Most of the cities we know of on a first name basis earned it the hard way. In the 1980s and early 90s Columbus was known as Cow Town because there were still pastures within the city limits and the annual state fair is held just a few miles from down town every year. Cow Town records and Cow Town guitars both closed up shop in the late 90s but when the NHL first came to Columbus in 2000 fans wanted the team to be named the Columbus Mad Cows. In fact a minor league hockey team took advantage of that popularity and played one game as the Columbus Mad Cows. The jerseys remain popular with collectors. City leaders took umbrage and made great efforts to distance themselves from that name. They believed it was detrimental to the city’s image and could cost billions of dollars.

What they did was miss a golden opportunity to join the single name club. Cleveland endured (and continues to endure) mean spirited jokes about its industrial past and current economic woes. Recently Cleveland was the butt of yet another joke by NBC’s 30 Rock where characters on the show expressed a satirical admiration for Cleveland as a vacation destination. Does Cleveland throw a tantrum and demand respect? Nope, the city rolls with the punches. Great Lakes Brewing Company even named its flagship beer after the infamous 1969 fire that set the Cuyahoga river ablaze. For the record, Burning River Pale Ale is a fabulous beer. It’s aggressively hopped without being woody and the complexities of the malt shine through with each sip.

Toledo might very well owe its popularity to Jamie Farr incessantly plugging his hometown as Max Klinger on MASH. The name also stands out thanks in no small part to the exclamation Holy Toledo but Toledo is known for its many obvious faults more than it is its charms. Nobody seems happy about going there. Name recognition isn’t always a good thing. There’s a fine line between fame and infamy. Look at Reno.

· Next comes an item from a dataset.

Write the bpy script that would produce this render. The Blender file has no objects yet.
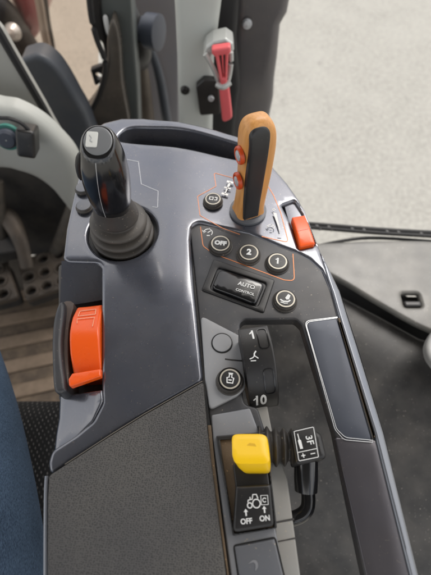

Anonymity isn’t a bad thing at all. Columbus is a great place to live, so what if you don’t want to visit? Now let's all go to Applebee's.

2 comments:

Anonymous said...

"Where did you get that goddamn clown suit? Cleveland?"--"Well, actually, yes sir. I did... uh.. get it in Cleveland."

And also-- Where is it that you're from?
- Cleveland. - Cleveland.
- Lake Erie. - Erie.
Do you have any parents back in, uh, Erie?

Casey said...

I hear the Applebee's in Ashland has all-you-can-eat riblets and a damn fine brew of kiwi lemonade.